Iran’s Revolutionary Guards Navy announced the closure of the Strait of Hormuz to all vessels on Saturday, February 28, 2026, escalating tensions in the Middle East and prompting a pause in oil shipments through the critical waterway.
The announcement, broadcast as a message to all ships stating that “all vessels passing through the Strait of Hormuz are prohibited” and “no ship, under any circumstances, is allowed to pass,” came amid escalating conflict between Iran and Israel, backed by the United States. The move immediately disrupted international shipping, with numerous tankers anchoring to the northwest and south of the strait, according to MarineTraffic.
The Strait of Hormuz, situated between Iran and Oman, connects the Persian Gulf to the Gulf of Oman and the Arabian Sea. At its narrowest point, it is approximately 33 kilometers (21 miles) wide, with designated shipping lanes only around 3 kilometers (2 miles) wide. It is considered an international transit route and a vital chokepoint for global energy supplies.
The closure threatens a significant portion of the world’s oil supply, with roughly one-fifth of global crude oil production – approximately 20 million barrels daily – passing through the strait. Analysts warn that a prolonged disruption could push Brent crude prices above $100 per barrel. Dolat Capital, a Mumbai-based brokerage, projected a price of $100 per barrel if the strait remained closed, while Equirus, another Mumbai-based firm, estimated a price rise to $76–$81 a barrel based on the direct supply loss of approximately 3.3 million barrels per day, representing about 3% of global supply.

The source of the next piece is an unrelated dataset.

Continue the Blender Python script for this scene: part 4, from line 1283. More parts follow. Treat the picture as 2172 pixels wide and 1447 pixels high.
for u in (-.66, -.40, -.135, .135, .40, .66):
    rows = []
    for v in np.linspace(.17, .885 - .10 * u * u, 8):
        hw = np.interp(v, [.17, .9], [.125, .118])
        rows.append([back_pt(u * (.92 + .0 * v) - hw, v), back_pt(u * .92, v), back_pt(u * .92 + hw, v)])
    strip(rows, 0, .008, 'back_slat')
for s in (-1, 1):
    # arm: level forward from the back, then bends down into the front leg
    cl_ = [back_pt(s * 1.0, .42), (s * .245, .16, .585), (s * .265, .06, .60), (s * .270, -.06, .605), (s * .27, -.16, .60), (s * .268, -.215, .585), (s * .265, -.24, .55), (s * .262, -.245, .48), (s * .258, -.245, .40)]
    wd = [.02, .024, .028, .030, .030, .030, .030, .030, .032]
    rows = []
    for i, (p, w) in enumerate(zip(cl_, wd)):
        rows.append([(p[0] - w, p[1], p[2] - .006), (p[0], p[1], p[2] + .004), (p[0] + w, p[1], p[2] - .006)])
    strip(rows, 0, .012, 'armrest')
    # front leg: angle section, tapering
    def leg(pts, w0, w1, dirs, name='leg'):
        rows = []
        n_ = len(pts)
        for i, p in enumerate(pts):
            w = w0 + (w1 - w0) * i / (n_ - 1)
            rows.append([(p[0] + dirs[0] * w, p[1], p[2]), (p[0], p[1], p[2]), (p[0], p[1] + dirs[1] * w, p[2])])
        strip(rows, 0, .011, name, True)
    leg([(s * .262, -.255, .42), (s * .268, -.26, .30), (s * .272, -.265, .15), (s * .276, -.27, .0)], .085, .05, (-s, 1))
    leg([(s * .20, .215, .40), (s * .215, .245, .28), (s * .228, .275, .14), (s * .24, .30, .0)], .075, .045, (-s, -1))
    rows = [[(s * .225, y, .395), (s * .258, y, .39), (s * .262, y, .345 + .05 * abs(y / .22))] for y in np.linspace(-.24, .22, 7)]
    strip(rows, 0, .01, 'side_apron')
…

As of Saturday evening, some of the world’s largest oil companies and trading houses had suspended crude and fuel shipments through the strait, citing fears of becoming a flashpoint in the escalating conflict. Reuters reported that several firms had paused voyages, with one senior executive stating, “Our ships will stay put for several days.” However, Bloomberg reported that at least 17 oil tankers were still transiting the strait in both directions as of 10:30 GMT, indicating a cautious but not complete halt to operations.
Qatar, the world’s largest exporter of liquefied natural gas (LNG), relies almost entirely on the Strait of Hormuz for its shipments. At least three LNG carriers traveling to or from Qatar have paused voyages to avoid the strait.
Iran produces an average of 3 million barrels of crude oil per day, according to OPEC, and nearly half of the country’s state income comes from crude exports. A prolonged blockade would risk substantial revenue losses for Iran, requiring it to maintain full control of the area.
The Iranian government’s decision follows increased military activity in the region. The Revolutionary Guards Navy issued its warning amid heightened geopolitical tensions, with vessels navigating the area closely monitoring official instructions. The United States and Israel have conducted strikes on Iranian targets in recent days, prompting retaliatory actions from Tehran.